Schröder görevden ayrıldıktan birkaç hafta sonra Rus Gazprom şirketinin hisselerin yüzde 51’ne sahip olduğu Nord Stream isimli enerji şirketinin yönetiminde görev aldı.
Tabii yüklü miktarda para karşılığı.
Aynı zamanda İsviçreli Yayınevi Ringier’e de danışmanlık hizmeti vermeye başladı.
Tabii yüklü miktarda para karşılığı.
Başta köklü partiler olmak üzere çeşitli çevrelerden yoğun tepkiler ve eleştirel yağdı.
Ama Schröder hiç aldırmadı.
Yani bir yerde ‘İt ürür, kervan yürür’ dedi.
***
İşte bugünlerde Schröder yine gündemde.
Rusya’daki dev enerji şirketi Rosnef’in yönetiminde görev alması isteniyor Schröder’in. Geçen yıl 9 Yönetim Kurulu Üyesine 52 milyon Euro dağıtmış Rosnef..
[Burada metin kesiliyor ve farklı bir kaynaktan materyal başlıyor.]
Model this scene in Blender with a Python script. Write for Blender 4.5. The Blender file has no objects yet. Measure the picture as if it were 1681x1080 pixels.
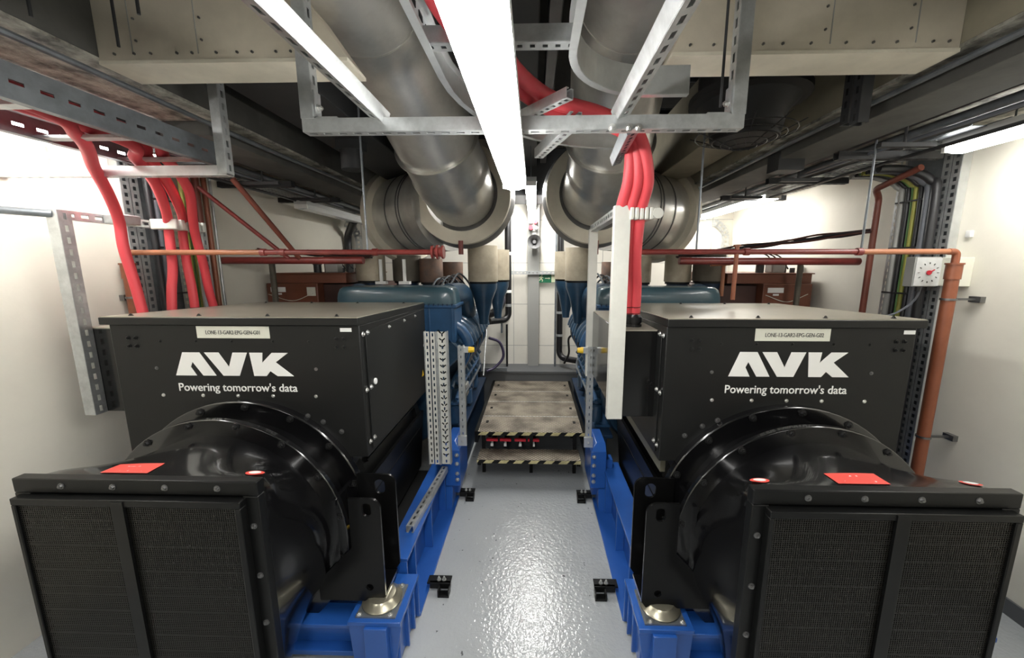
import bpy, math, random
from mathutils import Vector, Matrix
random.seed(7)
S = bpy.context.scene
COL = S.collection
R = math.radians
PI = math.pi

# ------------------------------------------------------------------ camera
H = 1.85
cam = bpy.data.objects.new('camera', bpy.data.cameras.new('camera'))
COL.objects.link(cam)
cam.location = (0, 0, H)
cam.rotation_euler = (R(90 - 9.342), 0, R(1.55))
cam.data.sensor_width = 36
cam.data.lens = 620 / 1681 * 36
cam.data.shift_x = -19.5 / 1681
cam.data.clip_start = 0.02
S.camera = cam

# ------------------------------------------------------------------ world, exposure
w = bpy.data.worlds.new('world'); S.world = w; w.use_nodes = True
w.node_tree.nodes['Background'].inputs[0].default_value = (0.75, 0.85, 1, 1)
w.node_tree.nodes['Background'].inputs[1].default_value = 0.05
S.view_settings.view_transform = 'Standard'
S.view_settings.look = 'None'
S.view_settings.gamma = 1
S.view_settings.use_curve_mapping = False
S.view_settings.exposure = 1.38
TUBE = 17.0          # emission of the lit diffusers

# ------------------------------------------------------------------ materials
M = {}
def mat(name, col, rough=.5, metal=0., noise=0., nscale=8., bump=0., bscale=60., coat=0., col2=None, emit=0., spec=.5, rnoise=0.):
    m = bpy.data.materials.new(name); m.use_nodes = True
    nt = m.node_tree; b = nt.nodes['Principled BSDF']
    b.inputs['Base Color'].default_value = (*col, 1)
    b.inputs['Roughness'].default_value = rough
    b.inputs['Metallic'].default_value = metal
    b.inputs['Coat Weight'].default_value = coat
    b.inputs['Coat Roughness'].default_value = .08
    b.inputs['Specular IOR Level'].default_value = spec
    tc = nt.nodes.new('ShaderNodeTexCoord')
    if noise or col2 or rnoise:
        n = nt.nodes.new('ShaderNodeTexNoise'); n.inputs['Scale'].default_value = nscale
        n.inputs['Detail'].default_value = 6; n.inputs['Roughness'].default_value = .65
        nt.links.new(tc.outputs['Object'], n.inputs['Vector'])
        r = nt.nodes.new('ShaderNodeValToRGB')
        c2 = col2 or tuple(c * (1 - noise) for c in col)
        r.color_ramp.elements[0].position = .38; r.color_ramp.elements[0].color = (*c2, 1)
        r.color_ramp.elements[1].position = .62; r.color_ramp.elements[1].color = (*col, 1)
        nt.links.new(n.outputs['Fac'], r.inputs['Fac'])
        if noise or col2: nt.links.new(r.outputs['Color'], b.inputs['Base Color'])
        if rnoise:
            mr = nt.nodes.new('ShaderNodeMapRange')
            mr.inputs['To Min'].default_value = max(.02, rough - rnoise); mr.inputs['To Max'].default_value = rough + rnoise
            nt.links.new(n.outputs['Fac'], mr.inputs['Value']); nt.links.new(mr.outputs['Result'], b.inputs['Roughness'])
    if bump:
        n2 = nt.nodes.new('ShaderNodeTexNoise'); n2.inputs['Scale'].default_value = bscale
        n2.inputs['Detail'].default_value = 3
        nt.links.new(tc.outputs['Object'], n2.inputs['Vector'])
        bp = nt.nodes.new('ShaderNodeBump'); bp.inputs['Strength'].default_value = bump; bp.inputs['Distance'].default_value = .01
        nt.links.new(n2.outputs['Fac'], bp.inputs['Height']); nt.links.new(bp.outputs['Normal'], b.inputs['Normal'])
    if emit:
        b.inputs['Emission Color'].default_value = (*(col if emit < 5 else (1, .985, .95)), 1)
        b.inputs['Emission Strength'].default_value = emit
    M[name] = m
    return m
mat('wall_white', (.80, .77, .67), .7, noise=.06, nscale=2, bump=.08, bscale=30)
mat('wall_block', (.78, .75, .67), .7, noise=.06, nscale=3, bump=.05, bscale=30)
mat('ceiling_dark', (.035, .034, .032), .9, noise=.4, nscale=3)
mat('skirting_grey', (.10, .105, .11), .5)
mat('soffit', (.40, .385, .33), .85, col2=(.09, .085, .072), nscale=9, bump=.6, bscale=45)
mat('soffit_face', (.085, .083, .075), .8, noise=.35, nscale=3)
mat('beam', (.60, .54, .43), .75, noise=.22, nscale=2.2, bump=.1, bscale=20)
mat('beam_lip', (.70, .65, .53), .75, noise=.18, nscale=3)
mat('olive_board', (.24, .215, .155), .75, noise=.2, nscale=3)
mat('dark_duct', (.025, .026, .028), .6, noise=.3, nscale=3)
mat('black_gloss', (.004, .004, .0045), .2, coat=.8, rnoise=.06, nscale=3)
mat('black_satin', (.0042, .0044, .0044), .36, spec=.28, rnoise=.06, nscale=4)
mat('black_sheet', (.0075, .0078, .0076), .42, spec=.35, bump=.015, bscale=120)
mat('black_box', (.006, .006, .006), .12)
mat('black_foot', (.004, .004, .004), .3, spec=.18, coat=.08)
mat('louvre_black', (.02, .02, .018), .3)
mat('black_matt', (.004, .004, .004), .6, spec=.3)
mat('bolt_steel', (.22, .22, .22), .35, metal=.9)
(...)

Schröder de böyle bir teklifi geri çevirmeyi düşünmüyor tabii.
Muhtemelen Kasım ayında işbaşı yapacak.
İşin ilginç yönü, eski bir CDU’lu politikacı ve partisiz bir eski Cumhurbaşkanı olan Christian Wulff’a ateş püsküren Ralf Stegner’den de sosyal demokrat diğer politikacılardan da Schröder’e dönük doğru dürüst bir tepki de yok, eleştiri de.
Belli ki, bildiğini okuyan Gerhard Schröder’in yolundan şaşmayacağından onlar da emin.
Ama her şeye rağmen SPD’lilerin bu tutumu bana ‘Tencere dibin kara, seninki benden kara’ özdeyişini hatırlatıyor.